Jenny feels overwhelming shame when she experiences depression. She responds to this shame by retreating from the world and the people around her just when she most needs support. When Beamer challenges her motivations for working at the union, she excludes him from her support system and decides not to reach out to him when she hides in the brownstone. Learning that Beamer has been committed to a rehabilitation facility is the one thing that disrupts her self-imposed isolation: She reckons with the damage that affluence has done to both her and Beamer, and she takes action to help her brother.

Beamer tries to treat his own trauma through drugs and sex, but these become addictions that only deepen his unhappiness. The gratification he gets from these addictions allows him to avoid the real issues that haunt him. Dr. Lorna warns him that his secrets are preventing his marriage from being a functional partnership. Charlie’s secrecy around his addictions mirrors his inability to write the truth of his experiences, and he falls back on his drug addiction as soon as Charlie criticizes his latest Santiago screenplay. Only by facing his addictions and being open with Jenny about their shared trauma does Beamer begin to heal.

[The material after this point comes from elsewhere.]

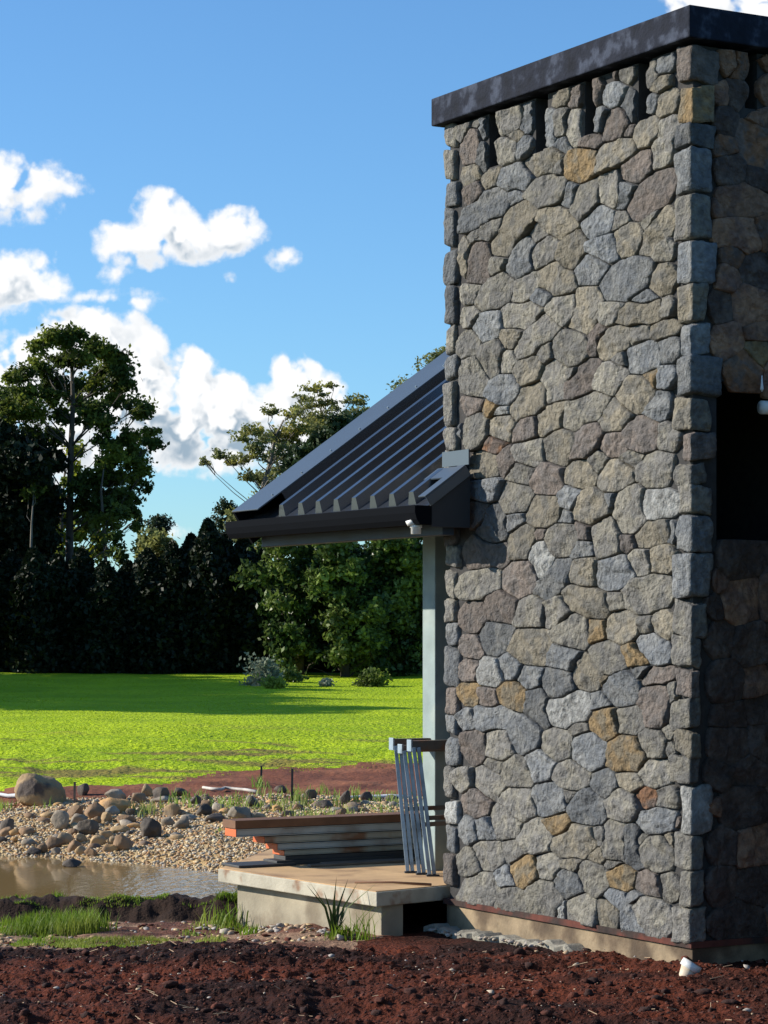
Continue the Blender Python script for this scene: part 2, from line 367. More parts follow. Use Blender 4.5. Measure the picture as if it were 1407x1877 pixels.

All three children manifest the signs of inherited trauma, especially since their behavioral patterns can be traced to the event of Carl’s kidnapping. By choosing to follow his mother’s advice and repress the trauma of his kidnapping, Carl inadvertently taught his children to repress their own trauma. Even more than their insulating wealth, this familial pattern of repression prevents their healing and growth.

The Illusory Promise of Certainty

Toward the end of the first part, Ruth considers whether she made the right choice by choosing Carl over her previous boyfriend, Dale. Dale’s impractical behavior made him appear less reliable, and she turned to Carl because she believed that with him, she could be certain of a stable, comfortable future. The unforeseeable event of the kidnapping proved her wrong, making clear that no one can be certain of an easy, happy future. Throughout the novel, the three Fletcher children and their parents struggle to absorb the shocks of the past and accept that no amount of money can guarantee a perfect future.

Beamer cannot help writing kidnapping plots into his screenplays because he is stuck trying to unpack his past. When Anya challenges him to tell a more meaningful Santiago story, she is nudging him toward reckoning with his outdated approach to storytelling. Charlie provokes this reckoning in a more aggressive way, pushing Beamer to realize that he must think of what else he wants to say or accept that he is not meant to be a writer. For Beamer, finding a new way of writing would mean facing the risk of failure. Instead of trying something new, he repeats the same plot again and again because it’s what he knows.

Nathan’s anxiety for the future prevents him from seeing dangers in the present moment. He purchases so much insurance to protect against any possible calamity that the cost of the insurance itself becomes calamitous. Nathan’s insurance addiction symbolizes the impossible quest for certainty. Ironically, Nathan’s fear of future uncertainty leads him to take inadvisable risks. He fails to see the signs of volatility that mark Mickey’s investment fund, and he relies on rash, impaired judgment in his meeting with Lewis Squib. By preventing him from facing uncertainty, his anxiety leaves him more exposed to misfortune than he would be if he were less afraid of risk.

Finally, Jenny fails to break away from a career in academic labor even after she becomes disillusioned with academia because she cannot see how to leverage her expertise toward a career anywhere else. She prefers a comfortably unsatisfying career in academia to an uncertain future elsewhere. Her meeting with the career development officer is a crucial turning point because the officer reminds her that change can take unrecognizable forms in different industries. The fact that Jenny chooses to spend her thirties working for the union points to the fact that she isn’t committed to social change as much as she is fearful of uncertainty. The moment she does break away from this fear, she can start to work toward defining an uncertain yet malleable future.